Since the characters are laconic with their words and spare in their emotions, film’s first part is static, relying massively on visuals and sounds. The story picks some necessary steam when the local authorities discover the moonshine still that provides the family’s only income. Reported to the state welfare department, they are forced to send the boy to the Notched Gap Indian School.
Once placed at the rigid institution, Little Tree is stripped of his Indian name and is subjected to cruel prejudice from the school’s officials. A further degradation occurs when his frank answer to a teacher’s query results in a physical punishment. Failing to understand what he has done wrong, he’s locked in a tiny attic until he admits his “mistake.”
As scripter and director, Friedenberg, whose screenplay of A River Runs Through It won an Oscar nomination, contrasts the brutality of ignorant authorities with the importance of familial love and tradition.
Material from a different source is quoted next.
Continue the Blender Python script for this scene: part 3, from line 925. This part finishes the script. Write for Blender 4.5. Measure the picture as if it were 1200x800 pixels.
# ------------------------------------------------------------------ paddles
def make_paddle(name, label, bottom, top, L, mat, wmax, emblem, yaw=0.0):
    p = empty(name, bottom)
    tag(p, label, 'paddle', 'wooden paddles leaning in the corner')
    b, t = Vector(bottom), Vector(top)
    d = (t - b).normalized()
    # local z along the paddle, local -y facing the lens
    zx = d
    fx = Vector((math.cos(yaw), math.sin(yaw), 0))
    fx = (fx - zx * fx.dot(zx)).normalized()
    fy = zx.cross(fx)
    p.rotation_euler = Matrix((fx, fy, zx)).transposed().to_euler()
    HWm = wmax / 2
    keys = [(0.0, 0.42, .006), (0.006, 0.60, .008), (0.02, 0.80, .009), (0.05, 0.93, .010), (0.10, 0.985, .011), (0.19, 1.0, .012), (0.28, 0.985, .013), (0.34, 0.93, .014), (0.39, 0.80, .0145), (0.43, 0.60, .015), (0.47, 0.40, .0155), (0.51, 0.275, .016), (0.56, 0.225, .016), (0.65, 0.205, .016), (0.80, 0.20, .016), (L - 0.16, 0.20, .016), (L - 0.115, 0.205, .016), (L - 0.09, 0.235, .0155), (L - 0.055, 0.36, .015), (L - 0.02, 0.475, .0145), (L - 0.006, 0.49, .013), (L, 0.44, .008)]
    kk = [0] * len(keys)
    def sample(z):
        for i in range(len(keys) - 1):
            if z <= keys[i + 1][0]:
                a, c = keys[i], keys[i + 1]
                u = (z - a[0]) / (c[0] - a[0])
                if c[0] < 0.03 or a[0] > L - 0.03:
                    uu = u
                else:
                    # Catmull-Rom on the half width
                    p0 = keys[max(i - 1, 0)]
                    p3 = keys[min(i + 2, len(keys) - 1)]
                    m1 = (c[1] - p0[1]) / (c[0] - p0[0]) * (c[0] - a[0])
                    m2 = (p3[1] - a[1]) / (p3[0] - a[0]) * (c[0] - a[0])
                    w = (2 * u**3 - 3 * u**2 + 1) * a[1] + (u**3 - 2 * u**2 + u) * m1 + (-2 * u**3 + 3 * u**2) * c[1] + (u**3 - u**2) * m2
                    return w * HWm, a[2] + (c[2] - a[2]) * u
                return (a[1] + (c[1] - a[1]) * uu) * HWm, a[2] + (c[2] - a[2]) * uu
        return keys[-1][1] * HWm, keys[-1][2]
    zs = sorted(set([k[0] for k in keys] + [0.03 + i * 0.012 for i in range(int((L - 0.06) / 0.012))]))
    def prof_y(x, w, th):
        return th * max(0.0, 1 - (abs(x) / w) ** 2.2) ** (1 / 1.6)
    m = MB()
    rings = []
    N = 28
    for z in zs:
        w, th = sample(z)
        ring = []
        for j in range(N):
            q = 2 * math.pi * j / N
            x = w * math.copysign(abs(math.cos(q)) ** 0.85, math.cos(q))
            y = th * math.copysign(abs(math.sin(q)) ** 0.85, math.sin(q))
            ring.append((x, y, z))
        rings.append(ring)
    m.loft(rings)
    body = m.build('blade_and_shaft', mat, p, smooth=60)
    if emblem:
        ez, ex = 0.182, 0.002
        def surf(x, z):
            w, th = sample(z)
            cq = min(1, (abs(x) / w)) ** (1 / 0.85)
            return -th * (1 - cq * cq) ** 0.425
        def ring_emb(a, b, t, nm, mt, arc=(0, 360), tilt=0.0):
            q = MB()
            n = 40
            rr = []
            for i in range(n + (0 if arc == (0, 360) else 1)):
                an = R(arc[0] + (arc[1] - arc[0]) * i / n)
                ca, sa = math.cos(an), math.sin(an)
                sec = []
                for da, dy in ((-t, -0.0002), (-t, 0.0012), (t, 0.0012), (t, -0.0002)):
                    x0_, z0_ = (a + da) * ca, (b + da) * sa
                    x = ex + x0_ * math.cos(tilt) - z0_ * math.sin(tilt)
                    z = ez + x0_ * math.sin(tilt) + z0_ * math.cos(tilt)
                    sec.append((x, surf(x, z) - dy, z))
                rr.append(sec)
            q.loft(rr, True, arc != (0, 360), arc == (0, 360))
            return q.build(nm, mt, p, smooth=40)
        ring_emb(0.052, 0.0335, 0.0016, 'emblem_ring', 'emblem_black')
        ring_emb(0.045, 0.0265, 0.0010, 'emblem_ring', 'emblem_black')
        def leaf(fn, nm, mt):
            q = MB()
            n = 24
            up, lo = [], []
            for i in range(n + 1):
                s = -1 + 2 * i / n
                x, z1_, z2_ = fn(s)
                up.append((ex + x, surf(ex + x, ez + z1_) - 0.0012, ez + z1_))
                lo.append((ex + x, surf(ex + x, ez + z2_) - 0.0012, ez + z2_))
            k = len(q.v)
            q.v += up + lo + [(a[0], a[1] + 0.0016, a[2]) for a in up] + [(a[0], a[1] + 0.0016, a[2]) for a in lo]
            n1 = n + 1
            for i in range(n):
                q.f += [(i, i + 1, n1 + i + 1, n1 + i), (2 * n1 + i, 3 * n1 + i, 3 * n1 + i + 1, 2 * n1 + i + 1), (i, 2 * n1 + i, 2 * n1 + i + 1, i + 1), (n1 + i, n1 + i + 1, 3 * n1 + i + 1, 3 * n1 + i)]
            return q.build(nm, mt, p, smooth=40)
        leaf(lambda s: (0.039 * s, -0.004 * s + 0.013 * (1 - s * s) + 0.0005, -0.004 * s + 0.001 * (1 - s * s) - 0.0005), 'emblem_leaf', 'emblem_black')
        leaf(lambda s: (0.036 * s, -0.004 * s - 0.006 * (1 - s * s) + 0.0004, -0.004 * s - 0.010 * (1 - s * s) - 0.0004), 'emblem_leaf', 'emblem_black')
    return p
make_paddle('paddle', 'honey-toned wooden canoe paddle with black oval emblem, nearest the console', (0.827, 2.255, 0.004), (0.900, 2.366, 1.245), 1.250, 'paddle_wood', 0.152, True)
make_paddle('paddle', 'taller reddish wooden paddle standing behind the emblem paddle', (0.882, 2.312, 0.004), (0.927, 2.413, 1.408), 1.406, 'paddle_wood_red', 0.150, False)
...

Friedenberg structures the story as a boy’s rite-of-passage journey toward manhood, one that is as much physical as it is emotional. Set in the 1930s, saga adds another panel to the understanding of the inevitably painful identity crisis of American Indians, recorded onscreen in later films such as Hombre or Little Big Man, in which the protagonists go back and forth from the Indian to white civilization.
Principal cast treats the film with the respect it deserves. Cromwell brings strength and wisdom to his Grandpa role, and Cardinal infuses her Grandma with dignity and grace. As the healer, Greene displays his unique blend of charisma and humor. In the lead, child actor Ashton holds his own with the adult thesps.